I know the answer is: -0.5 < x < 0.5

but why is this?

Reply 170

stirkee

Original post by daniel_vincent

JAN 2009

(1+2x)^0.5
(1+x)^3

Q3) iii) State the set of values of x for which the expansion is valid. [1]

I know the answer is: -0.5 < x < 0.5

but why is this?

|2x| < 1

so -0.5 < x < 0.5

Reply 171

ninuzu

Original post by daniel_vincent

JAN 2009

(1+2x)^0.5
(1+x)^3

Q3) iii) State the set of values of x for which the expansion is valid. [1]
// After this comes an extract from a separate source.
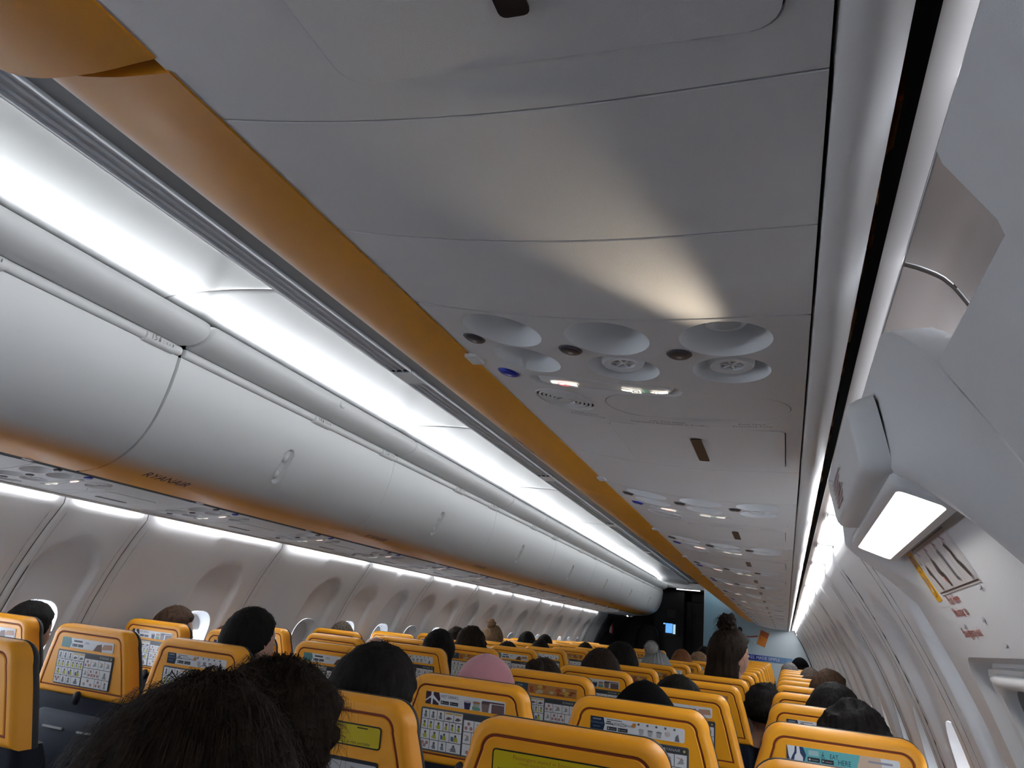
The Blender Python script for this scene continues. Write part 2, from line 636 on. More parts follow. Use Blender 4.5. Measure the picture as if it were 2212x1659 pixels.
for side in (-1, 1):
    rail_n += 1
    r = bpy.data.objects.new('trim_%d' % rail_n, None)
    C.objects.link(r)
    r.location = (side * 0.11, 0, 2.2)
    struct(r, 'clear plastic ceiling rail')
    me = None
    for y0 in [-1.5 + 1.95 * k for k in range(-2, 8)]:
        if me is None:
            mb = MB()
            for x0, x1, h in ((-0.046, -0.040, 0.009), (-0.012, -0.008, 0.005), (0.018, 0.022, 0.005), (0.040, 0.045, 0.009)):
                mb.box((x0 * side, 0.0, -h), (x1 * side, 1.942, 0.006))
            mb.box((-0.046, 0.0, 0.002), (0.046, 1.942, 0.008))
            me = mb.mesh('rail_strip')
        ob('rail_strip', me, CLEAR, r, loc=(0, y0, 0))
        mb = MB()
        mb.box((-0.044, 0, -0.004), (0.044, 0.006, 0.004))
        ob('joint_gap', mb, DARKGAP, r, loc=(0, y0 + 1.942, 0.001))
        mb = MB()
        mb.box((-0.043, 0, -0.008), (0.043, 0.13, 0.003))
        ob('joint_clip', mb, CLEAR, r, loc=(0, y0 + 0.002, 0.0))

# ------------------------------------------------------------------ sidewall lights, valances
def lens_prof(n=5):
    return smooth_curve([(1.4025, 1.6085), (1.415, 1.6062), (1.430, 1.6052), (1.4405, 1.6045)], n)
for side, seams in ((-1, LEFT_SEAMS), (1, [-5.6, -4.584, -3.568, -2.552, -1.536, -0.52, 0.38, 0.60, 1.30] + [q for q in sorted(RIGHT_SEAMS) if q > 1.31])):
    nm = 'left' if side < 0 else 'right'
    tr = MB()
    sweep_mb([(1.402, 1.66), (1.3850, 1.6125), (1.3870, 1.611), (1.401, 1.611), (1.4025, 1.613), (1.404, 1.66)], [Y_BACK, 12.2], side, mb=tr)
    struct(ob('trim_%d' % (3 if side < 0 else 4), tr, CREAM), 'cream valance strip along the sidewall lights')
    tr = MB()
    sweep_mb([(1.4035, 1.625), (1.405, 1.615), (1.42, 1.612), (1.438, 1.611), (1.444, 1.6065)], [Y_BACK, 12.2], side, mb=tr)
    struct(ob('trim_%d' % (5 if side < 0 else 6), tr, GREYP), 'grey light channel above the wall panels')
    idx = 0
    for a, b in zip(seams[:-1], seams[1:]):
        unlit = side > 0 and -0.55 < a and b <= 1.31
        if b > 12.1:
            b = 12.0
        mb = MB()
        p = lens_prof()
        g = 0.004 if unlit else 0.06
        if unlit:
            p = smooth_curve([(1.4025, 1.6095), (1.415, 1.604), (1.432, 1.592), (1.447, 1.567), (1.462, 1.535), (1.478, 1.49)], 16)
        sweep_mb([(x, z - 0.0005) for x, z in p], [a + g, b - g], side, mb=mb)
        sweep_mb([(x + 0.001, z + 0.003) for x, z in p], [a + g, b - g], side, mb=mb)
        o = ob('sidewall_light', mb, LENSOFF if unlit else GREYLIT)
        idx += 1
        if unlit:
            lab = 'unlit brownish light cover above the exit frames, number %s from the back' % ORD[idx - 1]
        else:
            lab = 'glowing white light strip on the %s sidewall, %s along from the back' % (nm, ORD[idx - 1])
        tag(o, lab, 'light', 'sidewall light strips')
# gold film glimpsed in the slot
mb = MB()
n = 60
for k in range(n):
    y0, y1 = -0.5 + 12 * k / n, -0.5 + 12 * (k + 1) / n
rings = []
for k in range(240):
    yy = -0.5 + 12.0 * k / 239
    rings.append([(1.374 + 0.012 * j / 3, yy, 1.665 + 0.012 * math.sin(yy * 37 + j * 2.1) + 0.008 * math.sin(yy * 91 + j)) for j in range(4)])
mb.loft(rings, closed=False)
tag(ob('insulation_film', mb, GOLD), 'crinkled gold insulation film inside the dark ceiling slot', 'insulation')

# ================================================================== overhead bins
DOOR = smooth_curve([(0.919, 1.630), (0.86, 1.638), (0.80, 1.655), (0.74, 1.690), (0.69, 1.735), (0.65, 1.80), (0.62, 1.89), (0.606, 1.97), (0.602, 2.033)], 48)
ROLL = smooth_curve([(0.603, 2.067), (0.548, 2.067), (0.503, 2.084), (0.482, 2.108), (0.482, 2.131), (0.50, 2.146), (0.55, 2.150), (0.61, 2.150)], 20)
STRIP = [(0.606, 2.0345), (0.594, 2.0345), (0.587, 2.039), (0.584, 2.048), (0.586, 2.057), (0.592, 2.0635), (0.606, 2.0655)]
_al = [0.0]
for a, b in zip(DOOR[:-1], DOOR[1:]):
    _al.append(_al[-1] + math.dist(a, b))
DOOR_LEN = _al[-1]
def door_pt(s, h=0.0, bulge=0.0):
    """Point of the door profile at arc length s, lifted h towards the aisle."""
    s = max(0.0, min(DOOR_LEN - 1e-6, s))
    i = 0
    while _al[i + 1] < s:
        i += 1
    t = (s - _al[i]) / (_al[i + 1] - _al[i])
    a, b = DOOR[i], DOOR[i + 1]
    x, z = a[0] + (b[0] - a[0]) * t, a[1] + (b[1] - a[1]) * t
    dx, dz = b[0] - a[0], b[1] - a[1]
    L = math.hypot(dx, dz)
    nx, nz = dz / L, -dx / L            # towards the aisle / down
    nx, nz = -abs(nx), -abs(nz)
    h += bulge * math.sin(PI * min(1, s / DOOR_LEN * 1.15))
    return x + nx * h, z + nz * h
def s_at_z(z):
    for i, (x, zz) in enumerate(DOOR):
        if zz >= z:
            return _al[i]
    return DOOR_LEN
YEL = (0.74, 0.305, 0.012)
WHT = (0.74, 0.745, 0.74)
def bin_col(v):
    z = v[2] + 1.63
    t = max(0.0, min(1.0, (z - 1.646) / 0.058))
    t = t * t * (3 - 2 * t)
    return tuple(YEL[i] * (1 - t) + WHT[i] * t for i in range(3))
BIN_L = 1.524
HY, HS0, HS1, HR = 0.70, s_at_z(1.742), s_at_z(1.885), 0.028
_bm = {}
def bin_meshes(side, bulge=0.0):
    key = (side, bulge)
    if key in _bm:
        return _bm[key]
    ox = 0.9
    def P(y, s, h=0.0):
        x, z = door_pt(s, h, bulge)
        return (side * (x - ox), y, z - 1.63)
    g = 0.0022
    ns, ny = 44, 10
    outl = [(g + (BIN_L - 2 * g) * k / ny, 0.0) for k in range(ny)] + [(BIN_L - g, DOOR_LEN * k / ns) for k in range(ns)] + \
           [(BIN_L - g - (BIN_L - 2 * g) * k / ny, DOOR_LEN) for k in range(ny)] + [(g, DOOR_LEN - DOOR_LEN * k / ns) for k in range(ns)]
    hole = [(HY + v, u) for u, v in stadium(HS0, HS1, 0.0, HR, 8)]
    grid = [(0.02 + (BIN_L - 0.04) * i / 36 + 0.0002 * math.sin(j * 3.1), DOOR_LEN * j / ns + 0.0001 * math.sin(i * 5.3)) for i in range(37) for j in range(1, ns)]
    v2, tris = cdt_plate(outl, [hole], grid)
    mb = MB()
    mb.add([P(y, s) for y, s in v2], tris, bin_col)
    ss = [DOOR_LEN * k / ns for k in range(ns + 1)]
    for ye, d in ((g, -1), (BIN_L - g, 1)):               # door edges rolled back
        mb.loft([[P(ye, s, 0.0) for s in ss], [P(ye + d * 0.0012, s, -0.003) for s in ss], [P(ye + d * 0.0014, s, -0.03) for s in ss]], closed=False, col=bin_col)
    mb.loft([[P(g, 0.0, 0.0), P(g, 0.0, -0.004), P(g - 0.0, 0.012, -0.03)], [P(BIN_L - g, 0.0, 0.0), P(BIN_L - g, 0.0, -0.004), P(BIN_L - g, 0.012, -0.03)]], closed=False, col=bin_col)
    door = mb.mesh('door', angle=50)
    mb = MB()
    n = len(hole)
    c = ((HS0 + HS1) / 2)
    def shrink(k):
        return [(HY + (y - HY) * k, c + (s - c) * (1 - (1 - k) * 0.35)) for y, s in hole]
    rim = [P(y, s, 0.0015) for y, s in [(HY + (y - HY) * 1.12, c + (s - c) * 1.03) for y, s in hole]]
    mb.loft([rim, [P(y, s, 0.002) for y, s in hole], [P(y, s, -0.004) for y, s in shrink(0.96)], [P(y, s, -0.016) for y, s in shrink(0.8)], [P(y, s, -0.018) for y, s in shrink(0.3)]], cap1=True)
    hand = mb.mesh('latch_handle')
    mb = MB()
    for sc in (HS0 + 0.035, HS1 - 0.045):
        rings = []
        for k in range(6):
            a = PI / 2 * k / 5
            rings.append([P(HY + 0.016 * math.cos(a) * math.cos(t), sc + 0.019 * math.cos(a) * math.sin(t), -0.017 + 0.015 * math.sin(a)) for t in [2 * PI * j / 14 for j in range(14)]])
        mb.loft(rings, cap1=True)
    dome = mb.mesh('latch_button')
    # header roll with rounded ends
    mb = MB()
    cx, cz = 0.56, 2.108
    rings = []
    for yy, k in ((0.003, 0.80), (0.005, 0.90), (0.012, 0.97), (0.03, 1.0), (BIN_L / 2, 1.0), (BIN_L - 0.03, 1.0), (BIN_L - 0.012, 0.97), (BIN_L - 0.005, 0.90), (BIN_L - 0.003, 0.80)):
        rings.append([(side * (cx + (x - cx) * k - ox), yy, cz + (z - cz) * k - 1.63) for x, z in ROLL])
    mb.loft(rings, closed=False, cap0=True, cap1=True)
    roll = mb.mesh('header_roll')
    mb = MB()
    rings = []
    cx, cz = 0.606, 2.05
    for yy, k in ((0.0025, 0.6), (0.004, 0.85), (0.012, 1.0), (BIN_L - 0.012, 1.0), (BIN_L - 0.004, 0.85), (BIN_L - 0.0025, 0.6)):
        rings.append([(side * (cx + (x - cx) * k - ox), yy, cz + (z - cz) * (0.7 + 0.3 * k) - 1.63) for x, z in STRIP])
    mb.loft(rings, closed=False, cap0=True, cap1=True)
    strip = mb.mesh('latch_strip')
    mb = MB()
    rings = []
    for yy, k in ((-0.064, 0.9), (-0.062, 1.28), (0.0625, 1.28), (0.064, 0.9)):
        rings.append([(side * (0.606 + (x - 0.606) * k - ox), yy, 2.047 + (z - 2.05) * 1.18 - 1.63) for x, z in STRIP])
    mb.loft(rings, closed=False, cap0=True, cap1=True)
    plate = mb.mesh('row_number_plate')
    mb = MB()
    rings = [[(side * (0.4838 - 0.011 * math.sin(a) - ox), 0.026 * math.cos(a) * math.cos(t), 0.017 * math.cos(a) * math.sin(t)) for t in [2 * PI * j / 16 for j in range(16)]] for k, a in ((0, 0.0), (1, 0.6), (1, 0.9))]
    mb.loft(rings, cap1=True)
    btn = mb.mesh('round_cover')
    # box body behind the door
    mb = MB()
    bp = [(0.93, 1.66), (1.38, 1.68), (1.38, 1.80), (1.1, 2.06), (0.62, 2.12), (0.625, 2.04)]
    mb.loft([[(side * (x - ox), yy, z - 1.63) for x, z in bp] for yy in (0.01, BIN_L - 0.01)], closed=True, cap0=True, cap1=True)
    body = mb.mesh('body')
    _bm[key] = (door, hand, dome, roll, strip, plate, btn, body)
    return _bm[key]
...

I know the answer is: -0.5 < x < 0.5

but why is this?

Because the formula (1+x)^n = 1 + nx + (n(n-1))/2! *x^2 + ... is only valid when |x|<1 so -1<x<1.
In the previous part of the question, you have expanded (1+2x)^0.5 using this formula. Replacing x in the values for which the formula is valid, you get |2x|<1, so |x|<0.5 ---> -0.5<x<0.5

Reply 172

AlesanaWill

Original post by Vip3rgt9

Thanks. For OCR they always tell us which questions to do substitutions in though don't they?

Write x / (x+2) as (x + 2 - 2) / (x+2), then you have (x+2)/(x+2) - 2/(x+2).

Which is just 1 - 2(x+2).

Reply 173

a10

just finished the last paper Jan 13, I have to say that second part of the differential equation ****ed me over. Make sure u read the questions carefully guys they often give wayyy too much information to hide the very subtle hints, can very easily catch you out and unfortunately with DE if one part is wrong your pretty much screwed for the rest of it.

Reply 174

SexyAndIKnowIt.

How to determine if vector lines are
a) parallel, b) intersect, c) skew ??

Reply 175

a10

Original post by SexyAndIKnowIt.

How to determine if vector lines are
a) parallel, b) intersect, c) skew ??

a) same direction vector (usually the other one is a multiple).

b) sub in and solve should be equal on both sides.

c) sub in and solve and shouldn't be equal on both sides.